Dès lors, le colloque Lippmann explore les modalités nécessaires pour « convaincre les masses de revenir au libéralisme dont elles se sont détournées à cause du “laissez-faire” et de son indifférence à la souffrance sociale » (Reinhoudt, Audier, 2018 : 22). L. Rougier rappellera que le but du colloque est avant tout d’assurer « l’amélioration des standards de vie des masses, la pacification entre les peuples, la liberté de pensée et l’honneur de l’esprit humain ». Pour W. Lippmann, un État libéral « peut et doit lever une taxe sur le revenu national, et dédier la somme qui en résulte au financement collectif de la défense nationale, la sécurité sociale, les services sociaux, l’éducation et la recherche scientifique » (Reinhoudt, Audier, 2018 : 177). Si tous les participants ne partagent pas l’enthousiasme de W. Lippmann ou sa vision « socio-libérale », tous s’accordent sur l’idée que l’économie de marché et les échanges commerciaux entre les nations sont à même de renforcer l’amitié entre les peuples et de réduire le risque de conflits, question ô combien d’actualité à leur époque. Ainsi est-on loin d’un lieu d’orthodoxie libérale et encore plus éloigné de notre vision contemporaine du néolibéralisme – comme un mouvement de dérégulation, de désinvestissement massif de l’État et de précarisation des travailleurs face au marché.

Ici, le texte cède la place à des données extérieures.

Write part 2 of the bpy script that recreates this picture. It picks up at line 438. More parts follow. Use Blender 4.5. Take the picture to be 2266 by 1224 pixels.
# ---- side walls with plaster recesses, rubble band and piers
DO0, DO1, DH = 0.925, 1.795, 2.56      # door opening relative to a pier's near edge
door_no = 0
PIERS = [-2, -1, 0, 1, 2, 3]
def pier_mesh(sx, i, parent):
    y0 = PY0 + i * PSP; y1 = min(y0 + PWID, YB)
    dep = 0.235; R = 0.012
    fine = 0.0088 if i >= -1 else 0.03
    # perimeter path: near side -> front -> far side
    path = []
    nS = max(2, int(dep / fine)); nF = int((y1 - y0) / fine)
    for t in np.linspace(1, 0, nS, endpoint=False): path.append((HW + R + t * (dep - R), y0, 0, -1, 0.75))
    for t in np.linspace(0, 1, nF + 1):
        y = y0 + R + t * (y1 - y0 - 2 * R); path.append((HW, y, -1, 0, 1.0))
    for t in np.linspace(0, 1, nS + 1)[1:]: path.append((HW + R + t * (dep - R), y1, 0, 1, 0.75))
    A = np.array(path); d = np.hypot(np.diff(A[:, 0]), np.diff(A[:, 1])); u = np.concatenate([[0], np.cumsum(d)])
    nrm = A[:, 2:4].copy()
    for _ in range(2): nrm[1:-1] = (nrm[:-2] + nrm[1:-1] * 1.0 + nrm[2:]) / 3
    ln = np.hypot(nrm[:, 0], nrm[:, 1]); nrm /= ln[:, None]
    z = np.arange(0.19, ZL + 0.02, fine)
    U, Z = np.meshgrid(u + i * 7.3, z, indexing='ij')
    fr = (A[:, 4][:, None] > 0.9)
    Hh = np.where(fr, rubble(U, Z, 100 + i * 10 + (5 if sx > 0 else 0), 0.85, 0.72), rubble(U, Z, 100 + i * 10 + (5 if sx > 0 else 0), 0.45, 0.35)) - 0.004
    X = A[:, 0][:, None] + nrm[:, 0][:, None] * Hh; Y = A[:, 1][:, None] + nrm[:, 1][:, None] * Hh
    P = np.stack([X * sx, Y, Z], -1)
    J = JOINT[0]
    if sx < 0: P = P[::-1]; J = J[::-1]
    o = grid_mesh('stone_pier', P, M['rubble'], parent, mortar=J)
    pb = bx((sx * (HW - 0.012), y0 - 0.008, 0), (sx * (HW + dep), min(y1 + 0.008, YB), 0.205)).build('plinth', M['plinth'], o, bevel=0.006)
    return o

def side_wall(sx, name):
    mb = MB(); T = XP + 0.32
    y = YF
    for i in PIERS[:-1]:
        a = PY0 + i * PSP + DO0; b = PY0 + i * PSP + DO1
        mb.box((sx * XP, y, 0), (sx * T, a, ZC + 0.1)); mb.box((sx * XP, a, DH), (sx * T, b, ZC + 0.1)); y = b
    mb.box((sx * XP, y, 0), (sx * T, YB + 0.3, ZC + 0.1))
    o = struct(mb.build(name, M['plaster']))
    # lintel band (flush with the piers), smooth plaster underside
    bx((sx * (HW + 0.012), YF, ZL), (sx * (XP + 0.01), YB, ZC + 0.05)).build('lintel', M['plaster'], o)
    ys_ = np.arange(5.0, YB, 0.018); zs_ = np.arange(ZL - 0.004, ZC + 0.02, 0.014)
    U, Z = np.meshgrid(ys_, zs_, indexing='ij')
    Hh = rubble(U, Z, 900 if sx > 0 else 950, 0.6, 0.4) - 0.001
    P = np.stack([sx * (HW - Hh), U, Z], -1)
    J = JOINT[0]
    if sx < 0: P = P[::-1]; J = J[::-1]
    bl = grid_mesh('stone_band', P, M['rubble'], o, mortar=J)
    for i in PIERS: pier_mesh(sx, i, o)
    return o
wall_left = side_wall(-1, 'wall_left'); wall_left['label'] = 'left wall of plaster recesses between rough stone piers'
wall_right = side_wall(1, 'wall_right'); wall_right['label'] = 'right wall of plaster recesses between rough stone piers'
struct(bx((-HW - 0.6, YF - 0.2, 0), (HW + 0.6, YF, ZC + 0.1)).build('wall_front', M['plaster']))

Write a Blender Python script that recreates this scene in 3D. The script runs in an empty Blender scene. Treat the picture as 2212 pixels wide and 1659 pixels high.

Mais si W. Lippmann se désintéresse de la chose économique pour se consacrer à sa carrière journalistique et aux relations internationales, son influence sur la pensée néolibérale n’en reste pas moins manifeste mais devra attendre la fin de la Seconde Guerre mondiale pour se voir concrétisée dans des projets économiques, politiques et intellectuels.
Penseur iconoclaste, intellectuel touche-à-tout, W. Lippmann a toujours placé la question du public, de l’opinion et de la liberté au cœur de ses travaux. D’ailleurs, s’il s’intéresse au libéralisme, c’est moins dans une perspective économique que dans un souci de garantir au public un accès à une information libre, indépendante et sans biais. Selon W. Lippmann en effet, c’est à ce prix que l’opinion publique pourra jouer pleinement son rôle dans la démocratie.